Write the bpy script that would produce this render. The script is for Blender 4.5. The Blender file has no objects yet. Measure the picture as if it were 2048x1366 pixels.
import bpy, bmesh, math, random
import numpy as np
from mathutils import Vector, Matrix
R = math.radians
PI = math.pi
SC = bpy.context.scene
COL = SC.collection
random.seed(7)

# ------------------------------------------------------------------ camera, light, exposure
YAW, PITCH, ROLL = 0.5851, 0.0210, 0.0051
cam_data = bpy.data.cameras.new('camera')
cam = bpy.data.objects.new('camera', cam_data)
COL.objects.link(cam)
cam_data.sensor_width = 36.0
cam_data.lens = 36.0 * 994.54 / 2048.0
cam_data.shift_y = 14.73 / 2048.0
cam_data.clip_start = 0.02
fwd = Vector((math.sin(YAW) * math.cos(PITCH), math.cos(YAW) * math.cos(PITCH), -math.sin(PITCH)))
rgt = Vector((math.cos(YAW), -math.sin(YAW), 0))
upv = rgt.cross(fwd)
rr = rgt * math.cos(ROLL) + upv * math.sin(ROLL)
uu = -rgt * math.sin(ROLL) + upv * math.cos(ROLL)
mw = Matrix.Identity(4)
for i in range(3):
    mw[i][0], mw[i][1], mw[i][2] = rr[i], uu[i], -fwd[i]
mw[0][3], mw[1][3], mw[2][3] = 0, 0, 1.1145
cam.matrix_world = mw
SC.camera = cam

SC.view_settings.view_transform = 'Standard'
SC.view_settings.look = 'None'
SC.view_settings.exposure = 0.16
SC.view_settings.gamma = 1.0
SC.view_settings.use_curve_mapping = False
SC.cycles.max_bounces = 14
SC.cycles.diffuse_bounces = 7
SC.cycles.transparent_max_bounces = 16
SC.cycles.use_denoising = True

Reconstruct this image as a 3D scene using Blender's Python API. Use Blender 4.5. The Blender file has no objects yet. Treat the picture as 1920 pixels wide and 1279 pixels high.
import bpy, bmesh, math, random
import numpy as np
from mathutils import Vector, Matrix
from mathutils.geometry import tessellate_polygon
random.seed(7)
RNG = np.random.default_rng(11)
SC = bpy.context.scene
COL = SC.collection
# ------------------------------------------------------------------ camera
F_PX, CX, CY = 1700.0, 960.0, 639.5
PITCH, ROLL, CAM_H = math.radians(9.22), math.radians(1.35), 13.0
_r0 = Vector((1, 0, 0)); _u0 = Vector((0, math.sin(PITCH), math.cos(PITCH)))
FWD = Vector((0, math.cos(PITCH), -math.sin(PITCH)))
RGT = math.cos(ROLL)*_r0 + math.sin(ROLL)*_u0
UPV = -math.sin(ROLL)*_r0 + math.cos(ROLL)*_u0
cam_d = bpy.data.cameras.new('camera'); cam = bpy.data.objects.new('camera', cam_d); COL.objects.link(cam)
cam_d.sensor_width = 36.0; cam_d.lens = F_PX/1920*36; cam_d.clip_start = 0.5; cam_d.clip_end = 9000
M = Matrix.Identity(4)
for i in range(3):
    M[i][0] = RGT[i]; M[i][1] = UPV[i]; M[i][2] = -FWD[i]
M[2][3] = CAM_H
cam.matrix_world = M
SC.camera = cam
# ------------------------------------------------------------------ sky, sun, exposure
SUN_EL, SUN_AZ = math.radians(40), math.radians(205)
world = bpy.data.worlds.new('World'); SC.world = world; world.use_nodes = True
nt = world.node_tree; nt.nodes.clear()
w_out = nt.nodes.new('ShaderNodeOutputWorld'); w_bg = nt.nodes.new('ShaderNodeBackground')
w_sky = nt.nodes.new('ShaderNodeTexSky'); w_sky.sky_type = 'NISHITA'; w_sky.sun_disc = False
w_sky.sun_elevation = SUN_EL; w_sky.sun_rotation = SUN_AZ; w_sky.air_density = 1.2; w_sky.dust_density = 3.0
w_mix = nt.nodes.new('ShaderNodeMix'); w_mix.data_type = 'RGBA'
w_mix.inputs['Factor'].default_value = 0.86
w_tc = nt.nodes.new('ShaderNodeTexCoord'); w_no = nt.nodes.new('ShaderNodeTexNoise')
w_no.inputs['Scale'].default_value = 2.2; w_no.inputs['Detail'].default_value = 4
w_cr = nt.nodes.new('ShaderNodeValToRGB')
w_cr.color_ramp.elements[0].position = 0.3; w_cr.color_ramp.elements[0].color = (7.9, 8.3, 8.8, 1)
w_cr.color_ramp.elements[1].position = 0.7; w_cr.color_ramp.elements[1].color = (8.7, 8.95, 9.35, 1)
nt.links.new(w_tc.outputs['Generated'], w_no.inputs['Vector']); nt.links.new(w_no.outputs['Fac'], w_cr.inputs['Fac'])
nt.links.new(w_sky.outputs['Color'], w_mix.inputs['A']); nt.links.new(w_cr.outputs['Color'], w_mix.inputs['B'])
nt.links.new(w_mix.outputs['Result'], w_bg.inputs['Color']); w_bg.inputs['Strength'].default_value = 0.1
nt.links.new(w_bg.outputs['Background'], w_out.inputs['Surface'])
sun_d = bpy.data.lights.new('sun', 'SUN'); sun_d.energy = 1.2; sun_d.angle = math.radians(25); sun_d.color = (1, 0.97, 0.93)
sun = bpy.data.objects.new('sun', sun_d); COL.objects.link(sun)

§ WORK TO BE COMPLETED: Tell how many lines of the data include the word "Blender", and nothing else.

§ FULL RESPONSE: 2